## Begin Data for the task

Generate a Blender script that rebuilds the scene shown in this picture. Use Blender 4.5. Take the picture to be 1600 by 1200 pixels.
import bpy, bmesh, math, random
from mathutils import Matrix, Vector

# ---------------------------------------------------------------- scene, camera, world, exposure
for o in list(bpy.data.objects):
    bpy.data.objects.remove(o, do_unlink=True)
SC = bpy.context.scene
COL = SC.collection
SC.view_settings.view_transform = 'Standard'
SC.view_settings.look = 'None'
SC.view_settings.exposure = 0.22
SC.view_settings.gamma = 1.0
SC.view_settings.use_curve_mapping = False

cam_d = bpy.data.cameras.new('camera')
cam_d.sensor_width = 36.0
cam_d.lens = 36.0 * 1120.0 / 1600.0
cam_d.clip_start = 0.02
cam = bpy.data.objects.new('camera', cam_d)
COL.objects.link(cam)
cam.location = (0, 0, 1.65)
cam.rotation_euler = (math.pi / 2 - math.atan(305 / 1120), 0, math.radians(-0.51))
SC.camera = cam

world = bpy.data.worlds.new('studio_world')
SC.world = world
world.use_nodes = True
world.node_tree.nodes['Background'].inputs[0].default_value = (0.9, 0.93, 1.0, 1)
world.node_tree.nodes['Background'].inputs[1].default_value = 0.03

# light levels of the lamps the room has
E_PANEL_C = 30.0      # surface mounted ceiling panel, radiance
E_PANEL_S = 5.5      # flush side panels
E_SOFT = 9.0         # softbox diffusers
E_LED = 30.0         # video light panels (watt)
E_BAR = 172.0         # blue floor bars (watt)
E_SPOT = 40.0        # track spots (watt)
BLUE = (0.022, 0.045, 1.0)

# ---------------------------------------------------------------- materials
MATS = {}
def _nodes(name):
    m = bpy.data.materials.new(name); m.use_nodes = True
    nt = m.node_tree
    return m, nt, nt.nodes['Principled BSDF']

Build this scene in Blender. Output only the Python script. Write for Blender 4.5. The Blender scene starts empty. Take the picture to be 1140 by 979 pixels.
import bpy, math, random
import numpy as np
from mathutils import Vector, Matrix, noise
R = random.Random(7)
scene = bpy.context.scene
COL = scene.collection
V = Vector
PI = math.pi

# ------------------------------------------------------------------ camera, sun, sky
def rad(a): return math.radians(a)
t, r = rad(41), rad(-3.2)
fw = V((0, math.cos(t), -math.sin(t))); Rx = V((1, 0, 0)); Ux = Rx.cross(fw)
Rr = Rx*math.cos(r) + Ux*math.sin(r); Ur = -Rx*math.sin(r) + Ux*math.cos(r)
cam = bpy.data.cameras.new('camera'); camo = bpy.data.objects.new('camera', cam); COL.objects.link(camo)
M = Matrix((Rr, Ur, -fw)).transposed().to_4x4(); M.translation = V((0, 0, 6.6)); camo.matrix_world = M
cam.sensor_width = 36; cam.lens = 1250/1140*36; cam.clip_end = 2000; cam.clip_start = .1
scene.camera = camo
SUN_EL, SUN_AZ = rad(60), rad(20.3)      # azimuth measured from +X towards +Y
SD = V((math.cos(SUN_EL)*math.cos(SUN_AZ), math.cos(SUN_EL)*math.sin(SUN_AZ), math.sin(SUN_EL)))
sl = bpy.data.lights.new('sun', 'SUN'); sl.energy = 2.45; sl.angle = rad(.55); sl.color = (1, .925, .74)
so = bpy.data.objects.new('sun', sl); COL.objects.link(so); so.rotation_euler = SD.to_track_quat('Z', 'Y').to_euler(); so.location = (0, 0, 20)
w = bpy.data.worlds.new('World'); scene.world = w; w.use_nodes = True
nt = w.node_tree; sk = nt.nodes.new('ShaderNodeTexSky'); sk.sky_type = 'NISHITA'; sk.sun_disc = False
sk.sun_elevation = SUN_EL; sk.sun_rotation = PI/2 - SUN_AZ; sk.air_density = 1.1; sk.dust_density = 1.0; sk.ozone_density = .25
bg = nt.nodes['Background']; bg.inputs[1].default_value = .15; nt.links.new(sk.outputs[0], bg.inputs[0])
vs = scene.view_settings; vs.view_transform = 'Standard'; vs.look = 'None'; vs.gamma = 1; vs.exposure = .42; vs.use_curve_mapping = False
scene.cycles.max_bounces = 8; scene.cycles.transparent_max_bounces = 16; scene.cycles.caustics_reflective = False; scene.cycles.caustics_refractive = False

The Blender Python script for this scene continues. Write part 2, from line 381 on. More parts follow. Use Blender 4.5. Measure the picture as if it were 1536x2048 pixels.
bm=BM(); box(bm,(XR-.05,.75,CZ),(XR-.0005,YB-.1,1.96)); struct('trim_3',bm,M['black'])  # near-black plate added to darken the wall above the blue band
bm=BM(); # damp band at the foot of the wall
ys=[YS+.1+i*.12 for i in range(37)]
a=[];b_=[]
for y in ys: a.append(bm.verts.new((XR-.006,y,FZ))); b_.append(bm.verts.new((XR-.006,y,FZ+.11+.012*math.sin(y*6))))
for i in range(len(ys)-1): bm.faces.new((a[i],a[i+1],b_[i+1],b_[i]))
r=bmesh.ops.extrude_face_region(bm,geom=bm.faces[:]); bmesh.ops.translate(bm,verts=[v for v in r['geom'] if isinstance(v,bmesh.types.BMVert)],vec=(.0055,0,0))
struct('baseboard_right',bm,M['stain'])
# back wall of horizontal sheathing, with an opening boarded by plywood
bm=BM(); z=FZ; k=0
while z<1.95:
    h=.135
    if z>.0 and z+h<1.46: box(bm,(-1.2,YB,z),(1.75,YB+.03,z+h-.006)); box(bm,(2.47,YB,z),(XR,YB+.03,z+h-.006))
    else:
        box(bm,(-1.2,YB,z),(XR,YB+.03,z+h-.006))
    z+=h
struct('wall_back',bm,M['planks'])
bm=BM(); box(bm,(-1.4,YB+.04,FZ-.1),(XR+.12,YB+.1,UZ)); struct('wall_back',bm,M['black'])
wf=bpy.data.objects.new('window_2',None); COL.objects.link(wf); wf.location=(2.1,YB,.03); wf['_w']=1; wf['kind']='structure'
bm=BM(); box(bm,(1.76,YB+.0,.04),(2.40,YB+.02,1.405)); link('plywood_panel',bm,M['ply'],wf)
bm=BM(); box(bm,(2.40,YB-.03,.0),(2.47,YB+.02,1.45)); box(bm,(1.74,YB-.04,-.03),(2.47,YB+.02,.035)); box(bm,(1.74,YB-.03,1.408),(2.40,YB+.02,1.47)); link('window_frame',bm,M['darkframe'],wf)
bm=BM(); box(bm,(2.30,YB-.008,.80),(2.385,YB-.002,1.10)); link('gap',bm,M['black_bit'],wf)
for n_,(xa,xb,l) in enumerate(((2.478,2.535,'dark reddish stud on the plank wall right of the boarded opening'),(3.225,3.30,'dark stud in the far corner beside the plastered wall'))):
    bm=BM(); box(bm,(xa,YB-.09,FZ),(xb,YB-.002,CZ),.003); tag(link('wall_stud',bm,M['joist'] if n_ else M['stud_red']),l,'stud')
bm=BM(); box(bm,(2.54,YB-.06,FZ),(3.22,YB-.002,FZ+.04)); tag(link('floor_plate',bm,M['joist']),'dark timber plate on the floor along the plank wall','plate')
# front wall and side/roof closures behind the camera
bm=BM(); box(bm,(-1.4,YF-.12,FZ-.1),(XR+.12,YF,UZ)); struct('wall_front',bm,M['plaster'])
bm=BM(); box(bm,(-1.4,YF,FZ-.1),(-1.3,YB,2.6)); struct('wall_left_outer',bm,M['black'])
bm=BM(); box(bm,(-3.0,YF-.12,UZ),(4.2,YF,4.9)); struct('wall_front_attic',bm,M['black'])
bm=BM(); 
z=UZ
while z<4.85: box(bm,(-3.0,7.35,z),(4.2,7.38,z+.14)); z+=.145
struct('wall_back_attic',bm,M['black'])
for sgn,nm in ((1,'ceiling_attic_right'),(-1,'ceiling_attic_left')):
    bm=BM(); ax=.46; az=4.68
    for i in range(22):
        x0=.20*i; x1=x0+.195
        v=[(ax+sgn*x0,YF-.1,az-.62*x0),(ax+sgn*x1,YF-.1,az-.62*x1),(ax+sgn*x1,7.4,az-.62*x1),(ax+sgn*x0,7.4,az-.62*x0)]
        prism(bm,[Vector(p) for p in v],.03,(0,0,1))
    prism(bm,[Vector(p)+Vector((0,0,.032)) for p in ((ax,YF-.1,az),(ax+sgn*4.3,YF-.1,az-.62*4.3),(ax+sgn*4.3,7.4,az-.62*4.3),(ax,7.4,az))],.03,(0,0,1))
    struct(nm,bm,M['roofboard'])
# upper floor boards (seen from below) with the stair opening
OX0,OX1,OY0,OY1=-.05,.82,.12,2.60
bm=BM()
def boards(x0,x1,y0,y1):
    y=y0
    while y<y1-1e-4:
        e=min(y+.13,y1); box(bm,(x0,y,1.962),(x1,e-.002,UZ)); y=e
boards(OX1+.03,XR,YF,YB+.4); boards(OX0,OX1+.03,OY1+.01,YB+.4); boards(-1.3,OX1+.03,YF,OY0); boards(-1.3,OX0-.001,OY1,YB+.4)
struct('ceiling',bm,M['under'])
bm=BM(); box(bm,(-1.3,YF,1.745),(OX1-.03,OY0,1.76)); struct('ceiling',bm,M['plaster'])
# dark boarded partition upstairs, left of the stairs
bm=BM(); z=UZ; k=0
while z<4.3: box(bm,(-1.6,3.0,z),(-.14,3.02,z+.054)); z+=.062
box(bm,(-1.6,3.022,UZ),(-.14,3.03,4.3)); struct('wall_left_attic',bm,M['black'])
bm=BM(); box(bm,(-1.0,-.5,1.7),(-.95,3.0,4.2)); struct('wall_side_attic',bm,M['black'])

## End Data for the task

Exercise goal:
Give back, exactly as written, each line from the one that contains "while z<4.85: box(bm,(-3.0,7.35,z),(4.2,7.38,z+.14));" through the one that contains "x0=.20*i; x1=x0+.195".

The result:
while z<4.85: box(bm,(-3.0,7.35,z),(4.2,7.38,z+.14)); z+=.145
struct('wall_back_attic',bm,M['black'])
for sgn,nm in ((1,'ceiling_attic_right'),(-1,'ceiling_attic_left')):
    bm=BM(); ax=.46; az=4.68
    for i in range(22):
        x0=.20*i; x1=x0+.195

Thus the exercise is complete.